Minhae Shim

Minhae Shim | Art Blog: Mouchette

I’m interested in exploring the possibilities that the internet has built for interactive and accessible art – essentially, seeing the concept of the “global village” applied to art, rather than commercialism or information. Here is an example:

Mouchette.org is an art website that is an example of how identity can be constructed in the realm of the online. It was created in 1996 by a 13 year-old character who calls herself “Mouchette,” which is French for “little fly.” The character is based on the protagonist of the dark and tragic 1967 French film of the same name, directed by Robert Bresson. The website has been the subject of controversy, especially because its association to the Bresson film, and because of the taboo subjects that it addresses. The identity of the “true artist” has never been revealed.

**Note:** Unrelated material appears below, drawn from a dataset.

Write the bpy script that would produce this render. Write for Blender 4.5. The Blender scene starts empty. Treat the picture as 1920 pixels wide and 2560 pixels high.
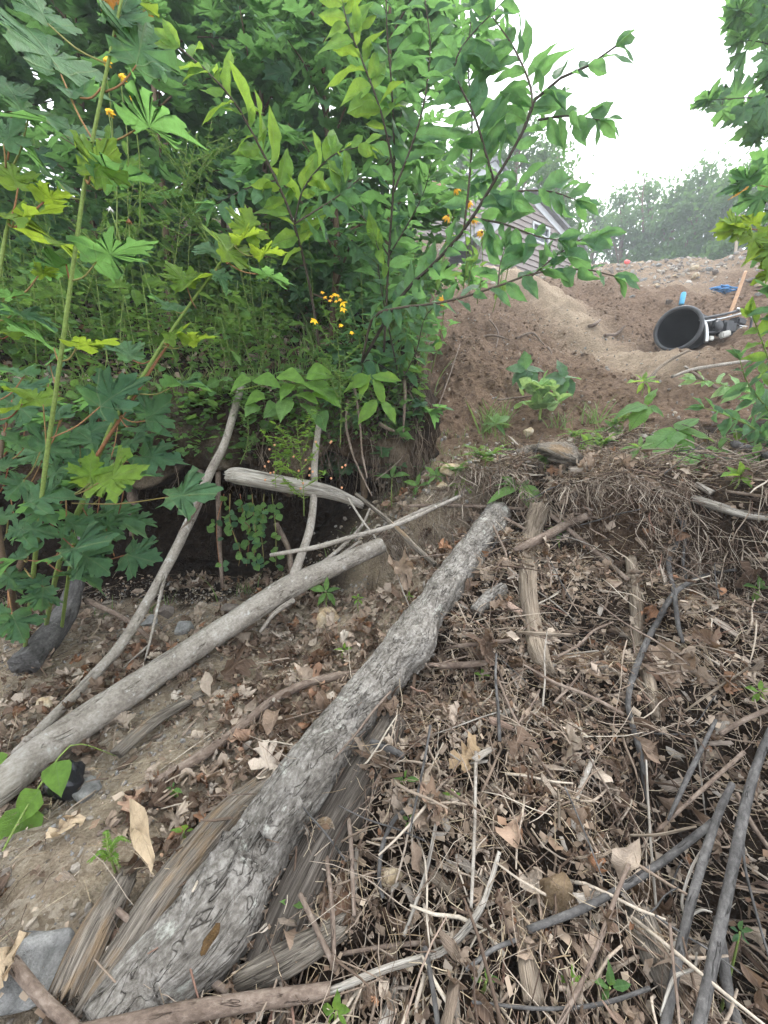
import bpy, math, random
import numpy as np
from mathutils import Vector, Matrix

random.seed(11)
RNG = np.random.default_rng(11)
sc = bpy.context.scene
col = sc.collection

# ---------------------------------------------------------------- camera
PITCH = math.radians(-8.0)
FPX = 965.0                      # focal length in pixels of the 1920 x 2560 frame
CAM = np.array([0.0, 0.0, 1.1])
cam_d = bpy.data.cameras.new('camera')
cam_o = bpy.data.objects.new('camera', cam_d)
col.objects.link(cam_o)
cam_d.sensor_fit = 'VERTICAL'
cam_d.sensor_height = 24.0
cam_d.lens = 24.0 * FPX / 2560.0
cam_d.clip_start = 0.02
cam_d.clip_end = 600.0
cam_o.location = CAM
cam_o.rotation_euler = (math.pi / 2 + PITCH, 0, 0)
sc.camera = cam_o

# ---------------------------------------------------------------- overcast sky, soft sun, exposure
SUN_EL, SUN_AZ = math.radians(58), math.radians(35)
wd = bpy.data.worlds.new('World')
sc.world = wd
wd.use_nodes = True
wn = wd.node_tree
wn.nodes.clear()
w_out = wn.nodes.new('ShaderNodeOutputWorld')
w_bg = wn.nodes.new('ShaderNodeBackground')
w_bg.inputs[1].default_value = 0.1
w_sky = wn.nodes.new('ShaderNodeTexSky')
w_sky.sky_type = 'NISHITA'
w_sky.sun_disc = False
w_sky.sun_elevation = SUN_EL
w_sky.sun_rotation = SUN_AZ
w_mix = wn.nodes.new('ShaderNodeMix')
w_mix.data_type = 'RGBA'
w_mix.inputs[0].default_value = 0.88
w_tc = wn.nodes.new('ShaderNodeTexCoord')
w_no = wn.nodes.new('ShaderNodeTexNoise')
w_no.inputs['Scale'].default_value = 1.6
w_no.inputs['Detail'].default_value = 4
w_cr = wn.nodes.new('ShaderNodeValToRGB')
w_cr.color_ramp.elements[0].position = 0.3
w_cr.color_ramp.elements[0].color = (9.6, 10.1, 10.7, 1)
w_cr.color_ramp.elements[1].position = 0.7
w_cr.color_ramp.elements[1].color = (11.6, 11.9, 12.2, 1)
wn.links.new(w_tc.outputs['Generated'], w_no.inputs['Vector'])
wn.links.new(w_no.outputs['Fac'], w_cr.inputs[0])
wn.links.new(w_sky.outputs[0], w_mix.inputs[6])
wn.links.new(w_cr.outputs[0], w_mix.inputs[7])
wn.links.new(w_mix.outputs[2], w_bg.inputs[0])
wn.links.new(w_bg.outputs[0], w_out.inputs[0])
sun_d = bpy.data.lights.new('sun', 'SUN')
sun_d.energy = 1.5
sun_d.angle = math.radians(12)
sun_d.color = (1.0, 0.98, 0.96)
sun_o = bpy.data.objects.new('sun', sun_d)
col.objects.link(sun_o)
sdir = Vector((math.cos(SUN_EL) * math.sin(SUN_AZ), math.cos(SUN_EL) * math.cos(SUN_AZ), math.sin(SUN_EL)))
sun_o.rotation_euler = sdir.to_track_quat('Z', 'Y').to_euler()
sc.view_settings.view_transform = 'Standard'
sc.view_settings.look = 'None'
sc.view_settings.exposure = 1.55
sc.view_settings.gamma = 1.0
sc.view_settings.use_curve_mapping = False
sc.cycles.max_bounces = 4
sc.cycles.diffuse_bounces = 2
sc.cycles.transmission_bounces = 3
sc.cycles.use_adaptive_sampling = True
sc.cycles.adaptive_threshold = 0.03
sc.cycles.transparent_max_bounces = 6
sc.cycles.use_denoising = True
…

While the website seems to be the innocent expressions of a 13 year-old girl, it is an entirely fictitious and sophisticated construct. The website is purposefully difficult to navigate and rejects the concept of the “easy and pleasant viewer experience.” The website calls attention to itself as a website. This could also be due to the fact that it was initially created in 1996, when web interfaces were less sophisticated than they are today. However, the fact that the artist decided to keep the website in its original form and not “upgrade” is a statement in and of itself.

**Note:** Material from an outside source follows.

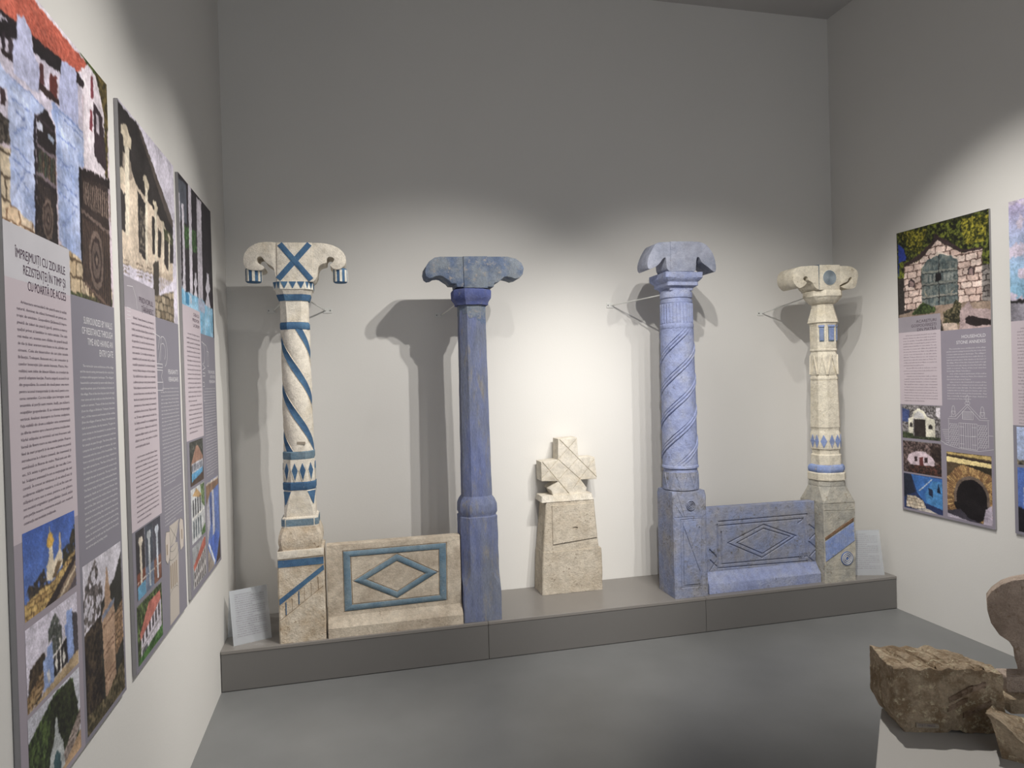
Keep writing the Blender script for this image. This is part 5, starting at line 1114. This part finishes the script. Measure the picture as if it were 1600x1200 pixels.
def oven(a):
    a.im[:] = (120, 96, 76); r_ = np.hypot((a.U-a.b[0])/(a.b[1]-a.b[0])-.55, ((a.b[3]-a.V)/(a.b[3]-a.b[2])-.66)*1.2); ang = np.arctan2(((a.b[3]-a.V)/(a.b[3]-a.b[2])-.66)*1.2, (a.U-a.b[0])/(a.b[1]-a.b[0])-.55)
    k = (np.floor(ang*14)*12.9898+np.floor(r_*9)*4.1); h_ = np.abs(np.sin(k)*43758.5) % 1; c = np.array((206, 172, 116))*(1-h_[..., None])+np.array((120, 88, 62))*h_[..., None]; c[((ang*14) % 1) < .14] = (70, 52, 40); a.im[:] = c
    a.fill((r_ > .62) & (a.V > a.b[2]+.25), (84, 70, 52), var=20); a.fill((r_ < .34), (26, 22, 24), var=6); a.fill((r_ < .40) & (r_ >= .34), (110, 96, 86), var=24); a.fill((np.abs(ang-1.57) < 1.3) & (r_ < .42), (30, 26, 28), var=8)
    a.lp([(0, .9), (.3, .84), (.5, .96), (.85, 1), (0, 1)], (70, 66, 76), var=14); a.lp([(.85, .78), (1, .7), (1, 1), (.8, 1)], (180, 170, 184), var=10); a.lp([(.0, .94), (.5, 1), (0, 1)], (190, 182, 196)); a.lp([(0, 0), (1, 0), (1, .06), (0, .03)], (190, 166, 110), var=14); a.lp([(0, .05), (1, .08), (1, .11), (0, .07)], (50, 40, 34)); a.lp([(0, .07), (1, .11), (1, .17), (0, .15)], (226, 206, 150), var=8); a.lp([(.3, .16), (1, .17), (1, .28), (.6, .2)], (50, 44, 34), var=10)
put(arch, (.014, .306, 1.143, 1.357)); put(cellar, (.015, .308, .925, 1.127)); put(bluehouse, (.015, .311, .692, .915)); put(oven, (.345, .64, .694, 1.086))
L4 = [[(.36, 1.285), (.42, 1.285), (.495, 1.36), (.57, 1.285), (.632, 1.285)], [(.37, 1.297), (.41, 1.297), (.495, 1.375), (.58, 1.297), (.62, 1.297)], [(.46, 1.33), (.53, 1.33), (.53, 1.285), (.46, 1.285), (.46, 1.33)], [(.365, 1.28), (.365, 1.13)], [(.625, 1.28), (.625, 1.13)],
      [(.36, 1.125), (.30, 1.15)], [(.435, 1.262), (.555, 1.262), (.555, 1.112), (.435, 1.118), (.435, 1.262)], [(.33, 1.13), (.43, 1.112), (.56, 1.105), (.655, 1.125)], [(.495, 1.262), (.495, 1.115)], [(.625, 1.20), (.655, 1.20)]]
for x in (.45, .465, .48, .51, .525, .54): L4.append([(x, 1.262), (x, 1.113)])
for y_ in (1.24, 1.19, 1.14): L4 += [[(.44, y_), (.47, y_)], [(.52, y_), (.55, y_)]]
L4.append([(.475, 1.187), (.54, 1.187)])
for cx_ in (.40, .59): L4 += [R_(cx_, 1.335, .010, .028, 0, 360, 12), [(cx_-.014, 1.297), (cx_-.014, 1.33), (cx_+.014, 1.33), (cx_+.014, 1.297)]]
L4 += [R_(.495, 1.405, .010, .022, 0, 360, 12), R_(.495, 1.38, .016, .012, 0, 360, 12)]
for k in range(7): L4.append([(.467+k*.009, 1.328), (.463+k*.009, 1.288)])
for k in range(11):
    v = 1.255-k*.0125
    for (a0, a1) in ((.372, .43), (.562, .62)):
        n_ = 4
        for i in range(n_): u = a0+(a1-a0)*(i+(k % 2)*.5)/n_; L4.append([(u, v), (min(a1, u+(a1-a0)/n_*.75), v+.002*(k % 3))]); L4.append([(u, v), (u+.002, v-.009)])
for k in range(8): L4.append([(.318+k*.004, 1.215-k*.011), (.366, 1.215-k*.011+.003)])
lines_mesh('white_line_drawing', L4, .0016, M_lightink, r, M, .0008)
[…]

The website visitor will be surprised by the animations and sound bytes (such as crying and wailing) that sometimes seem to appear out of nowhere. The viewer will also discover that the website has darker and more mature themes that can be unearthed as  she goes deeper into the website. Ideas such as suicide, death and violation, which are explicitly addressed in the Bresson film, reveal themselves in the website.
Mouchette.org is a fascinating project. It makes viewers think about ideas of authenticity, veracity and identity in internet art. It complex and effortful, and most of all, universally accessible.